Following days of protests against police brutality and mounting demands for action in overhauling a department whose tactics and misconduct has been in the limelight, New York City Mayor Bill de Blasio announced on Sunday that for the first time, he would divert city funds from the New York Police Department to youth and social services.
What We Know:
- De Blasio has continued to face criticism in the wake of demonstrations in New York City this past week in response to the death of George Floyd and police brutality. De Blasio enacted a nearly week-long curfew for the city, which many activists criticized as being “tone deaf” because it seemed to give a pass to the police for aggressive tactics to enforce the curfew on defiant protestors and ultimately escalate any situation.
While I understand the potential benefits of a curfew, this is neither the right moment nor the right process for imposing one and adding an additional 4,000 officers to our streets.
At this moment and in this way it could escalate tension, not alleviate them. (1/3)
— Office of the Public Advocate Jumaane D. Williams (@nycpa) June 2, 2020
- One of the major platforms of de Blasio’s 2013 mayoral campaign was that he would instill racial equality through all levels of government, invoking the image of his mixed-race children to gain the needed support from minority communities. But it’s the same communities that feel he is turning his back on them now as he appears unwilling to confront the reality of potential police violence at peaceful protests, saying to him, it’s a “very calm situation”.
At Barclays Center now. Very calm situation. So far, the curfew is certainly helping, based on everything I’ve seen in Brooklyn and Manhattan over the last three hours.
— Mayor Bill de Blasio (@NYCMayor) June 3, 2020
- Earlier this week, hundreds of former and current administrative workers for de Blasio published an open letter outlining reform demands for him, including requests of greater accountability, discipline, and transparency regarding cases of excessive force by police personnel. As of Saturday, 1,000 former and current employees signed.
- One administrative personnel told reporters that “de Blasio’s repeated denials that police as a whole have been overly aggressive… helped fuel the staff backlash”. Adding, “I feel as if I’m being gaslighted by my own boss when I personally experienced brutality at the hands of the NYPD at a protest last night”. Another employee adding, “de Blasio ran on a platform of equity and police reform, and if we’re staying silent right now then we are just as complicit as he is”.

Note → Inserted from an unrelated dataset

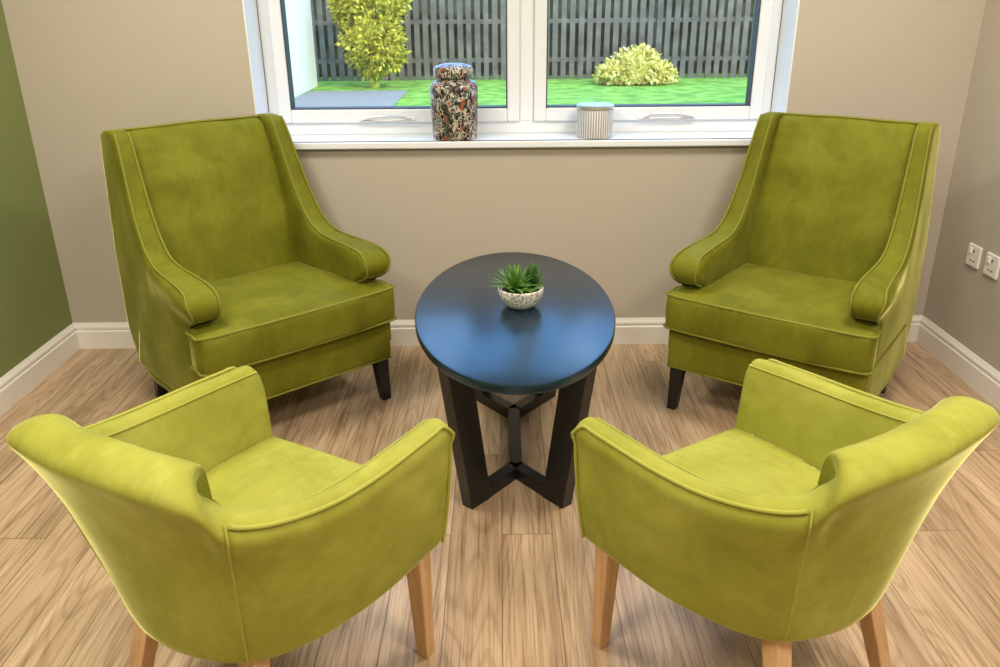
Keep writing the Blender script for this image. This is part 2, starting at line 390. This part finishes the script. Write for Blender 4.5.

- In response to this public outrage from both New York City residents and former and current employees, de Blasio pledged to cut the city’s police funding and instead reallocate the funds to “youth initiatives and social services”. He declined to say how much of the NYPD’s $6 billion annual budget will be diverted, telling reporters at a press conference Sunday, “we’re committed to seeing a shift of funding to youth services, to social services, that will happen literally in the course of the next three weeks, but I’m not going to go into detail because it is subject to negotiation and we want to figure out what makes sense”.
- De Blasio has announced a four-step plan to reform the largest police department in the United States, the NYPD. His plan calls for:
- A redistribution of NYPD funding to youth and social services,
- Reforming states civil rights law 50-A to increase the transparency of police discipline,
- Shifting enforcement of street vendors, many of who are persons of color or immigrants, away from police,
- and focusing on hiring community ambassadors into the senior level of the NYPD.
- Critics are skeptical that de Blasio’s vow to cut funding for the police department would amount to anything substantive as he has been criticized for his lack of action in police reform and his inability to control and discipline police actions during his tenure. While he did phase out the stop-and-frisk policies of the previous mayor, Mike Bloomberg, it took five years for de Blasio’s police force to fire Daniel Pantaleo, the officer involved in the death of Eric Garner who was killed during a botched arrest in which Pantaleo placed him in a chokehold.
Mayor de Blasio has confirmed that the details would be worked out with the City Council in advance of the July 1 budget deadline but has not released any further details or steps for the reforms.